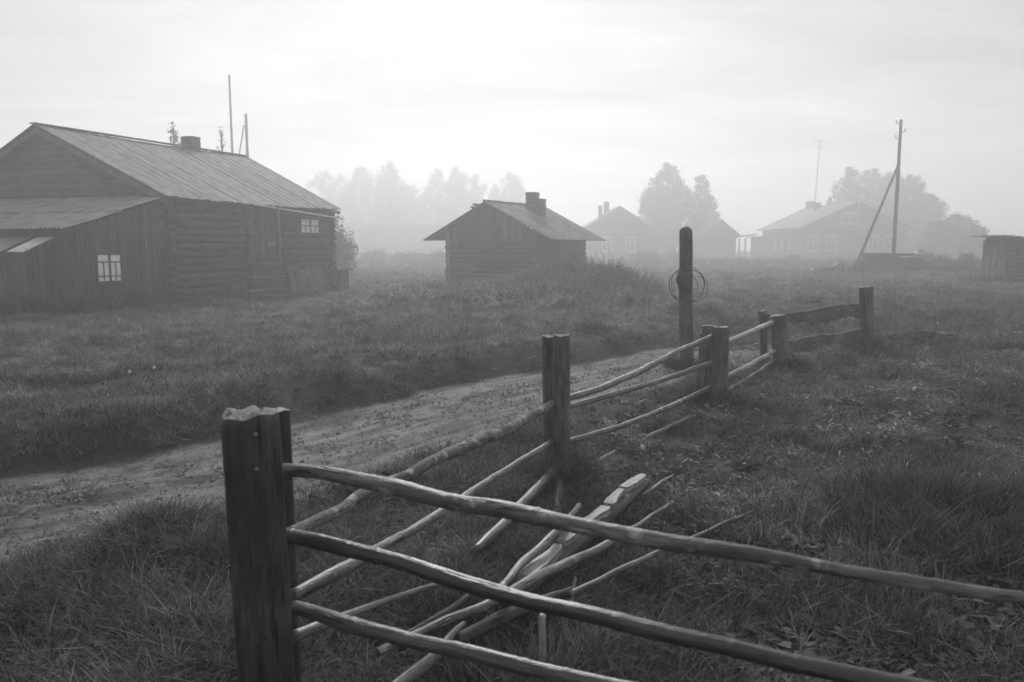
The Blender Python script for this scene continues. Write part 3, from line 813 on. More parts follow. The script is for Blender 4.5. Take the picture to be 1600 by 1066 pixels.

········

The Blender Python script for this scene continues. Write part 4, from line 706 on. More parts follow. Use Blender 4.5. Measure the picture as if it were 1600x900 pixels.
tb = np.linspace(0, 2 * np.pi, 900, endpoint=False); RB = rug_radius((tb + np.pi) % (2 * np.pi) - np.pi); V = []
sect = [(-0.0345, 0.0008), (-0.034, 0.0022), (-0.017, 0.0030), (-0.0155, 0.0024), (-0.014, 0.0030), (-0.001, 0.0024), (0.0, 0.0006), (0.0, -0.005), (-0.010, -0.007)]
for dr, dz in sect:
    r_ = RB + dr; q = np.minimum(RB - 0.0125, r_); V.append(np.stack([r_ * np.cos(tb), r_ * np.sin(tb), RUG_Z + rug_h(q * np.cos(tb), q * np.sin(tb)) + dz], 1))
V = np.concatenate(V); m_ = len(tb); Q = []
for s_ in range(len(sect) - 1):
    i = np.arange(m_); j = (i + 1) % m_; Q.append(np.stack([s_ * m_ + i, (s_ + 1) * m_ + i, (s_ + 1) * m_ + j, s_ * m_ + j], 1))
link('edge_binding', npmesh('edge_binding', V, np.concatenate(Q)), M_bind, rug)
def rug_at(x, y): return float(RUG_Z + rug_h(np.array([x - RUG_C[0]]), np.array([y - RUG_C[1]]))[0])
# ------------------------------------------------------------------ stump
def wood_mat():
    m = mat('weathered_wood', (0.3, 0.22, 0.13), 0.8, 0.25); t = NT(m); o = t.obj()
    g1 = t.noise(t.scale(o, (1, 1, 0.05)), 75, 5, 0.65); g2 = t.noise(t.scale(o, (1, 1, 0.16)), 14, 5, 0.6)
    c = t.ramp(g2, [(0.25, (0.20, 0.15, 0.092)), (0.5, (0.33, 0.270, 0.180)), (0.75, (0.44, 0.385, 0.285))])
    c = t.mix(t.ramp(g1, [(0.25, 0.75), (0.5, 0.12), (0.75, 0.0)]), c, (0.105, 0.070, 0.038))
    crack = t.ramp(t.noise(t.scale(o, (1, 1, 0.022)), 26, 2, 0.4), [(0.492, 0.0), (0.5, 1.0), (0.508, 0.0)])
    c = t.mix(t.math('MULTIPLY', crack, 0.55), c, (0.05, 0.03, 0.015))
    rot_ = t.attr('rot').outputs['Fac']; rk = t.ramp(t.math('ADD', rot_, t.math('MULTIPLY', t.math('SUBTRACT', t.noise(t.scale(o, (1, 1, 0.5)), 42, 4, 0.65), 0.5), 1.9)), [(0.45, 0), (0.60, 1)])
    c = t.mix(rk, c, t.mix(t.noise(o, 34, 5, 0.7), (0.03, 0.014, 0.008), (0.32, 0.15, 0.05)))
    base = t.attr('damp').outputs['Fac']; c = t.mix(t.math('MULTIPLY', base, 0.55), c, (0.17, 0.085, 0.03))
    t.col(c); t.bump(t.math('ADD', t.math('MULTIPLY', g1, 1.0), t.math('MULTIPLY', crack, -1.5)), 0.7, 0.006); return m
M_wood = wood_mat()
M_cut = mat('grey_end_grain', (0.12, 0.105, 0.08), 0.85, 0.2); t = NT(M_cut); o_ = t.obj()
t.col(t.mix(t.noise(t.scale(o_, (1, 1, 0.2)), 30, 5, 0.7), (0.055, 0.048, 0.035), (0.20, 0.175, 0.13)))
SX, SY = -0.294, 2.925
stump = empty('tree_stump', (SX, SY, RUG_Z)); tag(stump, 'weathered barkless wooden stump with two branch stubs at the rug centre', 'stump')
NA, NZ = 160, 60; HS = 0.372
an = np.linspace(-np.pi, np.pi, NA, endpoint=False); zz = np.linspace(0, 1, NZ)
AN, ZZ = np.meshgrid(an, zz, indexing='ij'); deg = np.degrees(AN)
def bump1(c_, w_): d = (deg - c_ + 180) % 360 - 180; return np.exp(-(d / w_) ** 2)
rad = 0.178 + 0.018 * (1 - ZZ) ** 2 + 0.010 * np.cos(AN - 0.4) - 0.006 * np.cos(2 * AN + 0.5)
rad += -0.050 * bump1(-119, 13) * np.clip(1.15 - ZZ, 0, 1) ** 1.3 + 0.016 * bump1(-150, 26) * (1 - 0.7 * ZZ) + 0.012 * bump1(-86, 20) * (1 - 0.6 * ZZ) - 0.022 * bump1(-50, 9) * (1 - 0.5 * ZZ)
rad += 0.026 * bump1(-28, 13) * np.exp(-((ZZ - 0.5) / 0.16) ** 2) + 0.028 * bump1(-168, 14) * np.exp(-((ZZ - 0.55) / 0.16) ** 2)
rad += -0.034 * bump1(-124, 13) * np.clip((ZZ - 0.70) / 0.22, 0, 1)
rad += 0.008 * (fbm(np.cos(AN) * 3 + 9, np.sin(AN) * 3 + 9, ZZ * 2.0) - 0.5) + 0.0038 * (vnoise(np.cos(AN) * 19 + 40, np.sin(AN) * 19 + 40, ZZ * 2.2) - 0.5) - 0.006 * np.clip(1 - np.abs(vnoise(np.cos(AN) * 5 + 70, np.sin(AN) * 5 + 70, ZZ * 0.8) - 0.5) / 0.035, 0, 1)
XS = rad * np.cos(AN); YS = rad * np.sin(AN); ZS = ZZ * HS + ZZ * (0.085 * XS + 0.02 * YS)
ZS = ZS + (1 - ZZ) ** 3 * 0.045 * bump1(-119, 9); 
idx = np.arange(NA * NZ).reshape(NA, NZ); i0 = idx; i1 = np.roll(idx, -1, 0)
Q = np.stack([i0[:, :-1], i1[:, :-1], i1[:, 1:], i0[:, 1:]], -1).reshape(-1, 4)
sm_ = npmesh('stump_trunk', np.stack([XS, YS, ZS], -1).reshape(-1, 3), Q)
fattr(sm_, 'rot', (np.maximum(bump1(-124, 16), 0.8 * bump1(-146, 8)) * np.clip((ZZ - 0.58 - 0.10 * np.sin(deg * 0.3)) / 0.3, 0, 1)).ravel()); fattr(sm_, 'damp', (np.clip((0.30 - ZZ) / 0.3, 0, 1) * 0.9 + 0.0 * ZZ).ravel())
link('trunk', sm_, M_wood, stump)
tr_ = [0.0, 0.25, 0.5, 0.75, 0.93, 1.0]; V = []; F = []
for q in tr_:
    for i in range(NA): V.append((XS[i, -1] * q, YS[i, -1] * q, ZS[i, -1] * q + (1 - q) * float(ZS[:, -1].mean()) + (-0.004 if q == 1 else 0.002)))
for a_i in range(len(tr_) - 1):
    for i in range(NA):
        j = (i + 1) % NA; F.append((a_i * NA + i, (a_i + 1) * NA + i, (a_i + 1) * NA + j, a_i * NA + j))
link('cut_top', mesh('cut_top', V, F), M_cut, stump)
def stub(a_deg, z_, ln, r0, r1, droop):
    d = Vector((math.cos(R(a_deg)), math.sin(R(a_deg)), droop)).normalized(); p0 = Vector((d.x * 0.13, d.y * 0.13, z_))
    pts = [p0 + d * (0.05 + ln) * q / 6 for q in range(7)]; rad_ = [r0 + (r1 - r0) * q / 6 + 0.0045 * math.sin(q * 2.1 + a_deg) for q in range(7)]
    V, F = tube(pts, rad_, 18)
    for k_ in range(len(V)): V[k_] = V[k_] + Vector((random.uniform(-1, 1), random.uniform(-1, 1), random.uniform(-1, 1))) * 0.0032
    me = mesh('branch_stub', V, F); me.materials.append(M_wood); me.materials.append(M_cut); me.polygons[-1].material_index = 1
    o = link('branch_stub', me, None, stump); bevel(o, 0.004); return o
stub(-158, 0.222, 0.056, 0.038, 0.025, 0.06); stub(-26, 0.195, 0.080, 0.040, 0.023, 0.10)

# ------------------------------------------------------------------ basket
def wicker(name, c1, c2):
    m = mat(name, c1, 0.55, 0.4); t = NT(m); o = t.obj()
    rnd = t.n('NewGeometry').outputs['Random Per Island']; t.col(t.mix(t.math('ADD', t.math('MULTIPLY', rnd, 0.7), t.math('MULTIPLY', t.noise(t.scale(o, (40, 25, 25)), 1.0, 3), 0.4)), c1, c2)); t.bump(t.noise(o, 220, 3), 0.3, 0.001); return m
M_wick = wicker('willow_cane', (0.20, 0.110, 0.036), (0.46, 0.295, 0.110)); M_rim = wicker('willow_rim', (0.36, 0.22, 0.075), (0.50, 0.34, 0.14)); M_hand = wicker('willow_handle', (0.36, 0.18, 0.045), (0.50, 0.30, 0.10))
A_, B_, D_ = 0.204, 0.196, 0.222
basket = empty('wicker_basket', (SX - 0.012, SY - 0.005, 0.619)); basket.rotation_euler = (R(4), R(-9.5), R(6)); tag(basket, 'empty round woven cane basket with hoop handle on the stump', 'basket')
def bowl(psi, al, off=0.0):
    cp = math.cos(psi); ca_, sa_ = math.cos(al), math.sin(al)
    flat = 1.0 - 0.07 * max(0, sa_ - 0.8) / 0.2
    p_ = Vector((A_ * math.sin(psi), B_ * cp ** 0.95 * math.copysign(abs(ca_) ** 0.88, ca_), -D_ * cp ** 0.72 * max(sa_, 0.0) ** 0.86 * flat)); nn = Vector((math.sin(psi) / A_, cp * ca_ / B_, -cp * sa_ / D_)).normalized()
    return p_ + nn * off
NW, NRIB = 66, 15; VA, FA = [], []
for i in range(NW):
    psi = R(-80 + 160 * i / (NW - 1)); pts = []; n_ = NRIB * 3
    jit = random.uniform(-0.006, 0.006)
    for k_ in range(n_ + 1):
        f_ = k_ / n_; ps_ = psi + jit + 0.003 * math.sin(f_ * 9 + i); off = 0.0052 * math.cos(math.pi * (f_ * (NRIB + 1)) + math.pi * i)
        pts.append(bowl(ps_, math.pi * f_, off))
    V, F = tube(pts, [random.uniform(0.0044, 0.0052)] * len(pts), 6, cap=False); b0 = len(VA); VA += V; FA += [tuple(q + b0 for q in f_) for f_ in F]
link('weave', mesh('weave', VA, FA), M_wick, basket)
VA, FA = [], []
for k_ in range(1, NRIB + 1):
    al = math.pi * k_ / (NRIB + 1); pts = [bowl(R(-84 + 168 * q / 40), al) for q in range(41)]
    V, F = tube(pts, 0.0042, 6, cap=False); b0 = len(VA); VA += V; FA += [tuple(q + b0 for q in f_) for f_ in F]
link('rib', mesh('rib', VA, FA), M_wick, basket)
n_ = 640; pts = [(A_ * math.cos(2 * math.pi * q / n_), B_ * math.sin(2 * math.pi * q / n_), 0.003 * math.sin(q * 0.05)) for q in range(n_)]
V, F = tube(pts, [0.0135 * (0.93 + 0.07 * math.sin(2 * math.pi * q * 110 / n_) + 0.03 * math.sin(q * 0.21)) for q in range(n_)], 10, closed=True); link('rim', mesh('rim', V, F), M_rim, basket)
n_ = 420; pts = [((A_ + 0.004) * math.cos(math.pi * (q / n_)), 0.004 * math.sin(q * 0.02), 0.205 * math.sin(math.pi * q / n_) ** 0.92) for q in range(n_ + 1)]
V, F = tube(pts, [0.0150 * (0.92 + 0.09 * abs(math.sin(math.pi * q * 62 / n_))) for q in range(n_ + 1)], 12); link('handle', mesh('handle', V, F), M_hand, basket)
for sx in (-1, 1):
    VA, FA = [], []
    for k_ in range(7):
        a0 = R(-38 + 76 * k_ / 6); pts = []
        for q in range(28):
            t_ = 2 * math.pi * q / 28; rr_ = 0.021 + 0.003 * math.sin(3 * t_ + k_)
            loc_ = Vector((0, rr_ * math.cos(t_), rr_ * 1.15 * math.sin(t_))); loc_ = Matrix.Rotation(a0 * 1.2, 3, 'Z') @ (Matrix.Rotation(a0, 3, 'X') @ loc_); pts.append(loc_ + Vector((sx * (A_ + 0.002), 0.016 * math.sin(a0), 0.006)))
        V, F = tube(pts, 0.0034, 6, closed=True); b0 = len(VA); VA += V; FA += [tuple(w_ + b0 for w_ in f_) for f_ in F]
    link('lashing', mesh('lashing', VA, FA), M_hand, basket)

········

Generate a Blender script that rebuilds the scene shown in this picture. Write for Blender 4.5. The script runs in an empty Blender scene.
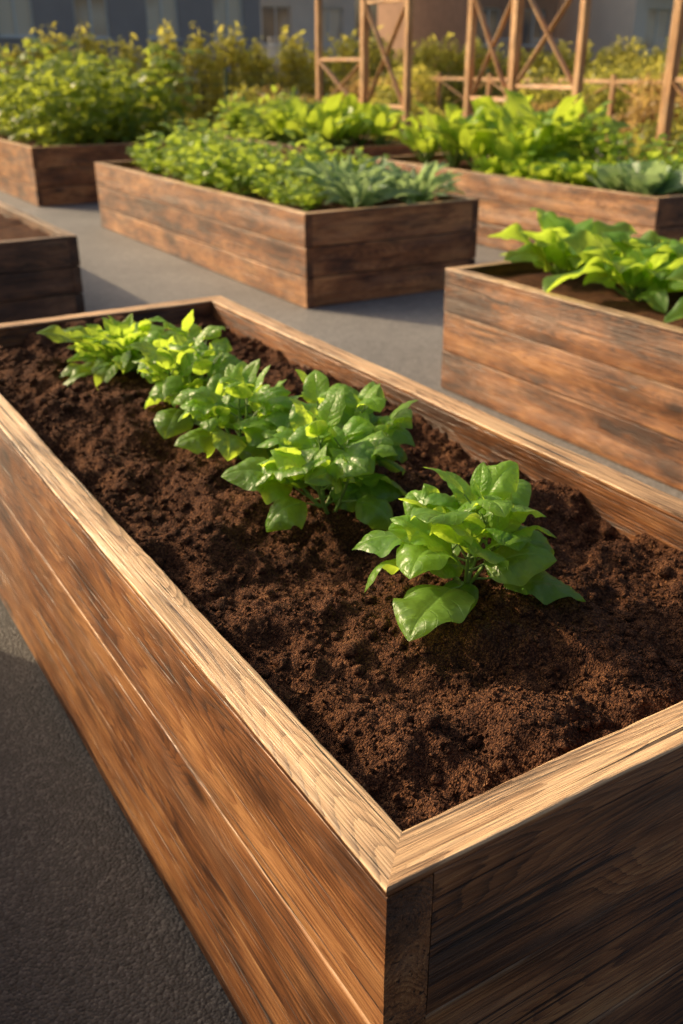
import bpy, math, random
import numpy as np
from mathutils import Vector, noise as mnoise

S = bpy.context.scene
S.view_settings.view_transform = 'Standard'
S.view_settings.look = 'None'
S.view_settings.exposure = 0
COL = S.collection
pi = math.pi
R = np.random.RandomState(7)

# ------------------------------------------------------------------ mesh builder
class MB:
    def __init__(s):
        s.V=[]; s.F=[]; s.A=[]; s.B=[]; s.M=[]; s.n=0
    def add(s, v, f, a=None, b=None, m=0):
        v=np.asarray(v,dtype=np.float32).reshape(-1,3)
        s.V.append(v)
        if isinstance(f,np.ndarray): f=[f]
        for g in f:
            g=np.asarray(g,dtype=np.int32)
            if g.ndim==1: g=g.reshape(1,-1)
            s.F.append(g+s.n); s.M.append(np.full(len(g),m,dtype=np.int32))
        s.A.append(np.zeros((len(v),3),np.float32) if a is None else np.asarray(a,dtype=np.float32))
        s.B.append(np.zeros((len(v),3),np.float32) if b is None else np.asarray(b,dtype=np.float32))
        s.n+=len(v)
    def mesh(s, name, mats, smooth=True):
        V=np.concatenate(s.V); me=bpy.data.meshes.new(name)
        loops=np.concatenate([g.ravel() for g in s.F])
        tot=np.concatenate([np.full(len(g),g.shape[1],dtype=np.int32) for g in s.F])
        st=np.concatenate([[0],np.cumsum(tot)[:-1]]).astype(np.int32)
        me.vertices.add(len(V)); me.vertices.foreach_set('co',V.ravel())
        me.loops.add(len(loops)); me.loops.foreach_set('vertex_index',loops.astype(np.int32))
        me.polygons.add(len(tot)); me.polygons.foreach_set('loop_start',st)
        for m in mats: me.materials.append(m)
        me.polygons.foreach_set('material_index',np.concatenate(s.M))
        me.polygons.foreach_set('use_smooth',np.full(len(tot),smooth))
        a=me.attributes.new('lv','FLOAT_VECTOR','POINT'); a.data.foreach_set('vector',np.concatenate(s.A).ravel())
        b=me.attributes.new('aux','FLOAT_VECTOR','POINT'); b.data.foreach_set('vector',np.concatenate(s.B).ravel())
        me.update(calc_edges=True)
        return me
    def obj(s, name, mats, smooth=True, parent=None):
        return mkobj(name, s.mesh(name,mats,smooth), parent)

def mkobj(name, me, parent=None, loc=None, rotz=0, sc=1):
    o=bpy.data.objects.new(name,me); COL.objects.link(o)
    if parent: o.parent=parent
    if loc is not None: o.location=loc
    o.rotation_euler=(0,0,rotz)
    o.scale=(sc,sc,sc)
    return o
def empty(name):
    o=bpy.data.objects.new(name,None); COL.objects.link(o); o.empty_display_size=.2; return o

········

What is needed
Above are the records. Print exactly the lines from the one containing "Generate a Blender" to the one containing "R = np.random.RandomState(7)", both included, and nothing else; pictures are excluded.

Task answer
Generate a Blender script that rebuilds the scene shown in this picture. Write for Blender 4.5. The script runs in an empty Blender scene.
import bpy, math, random
import numpy as np
from mathutils import Vector, noise as mnoise

S = bpy.context.scene
S.view_settings.view_transform = 'Standard'
S.view_settings.look = 'None'
S.view_settings.exposure = 0
COL = S.collection
pi = math.pi
R = np.random.RandomState(7)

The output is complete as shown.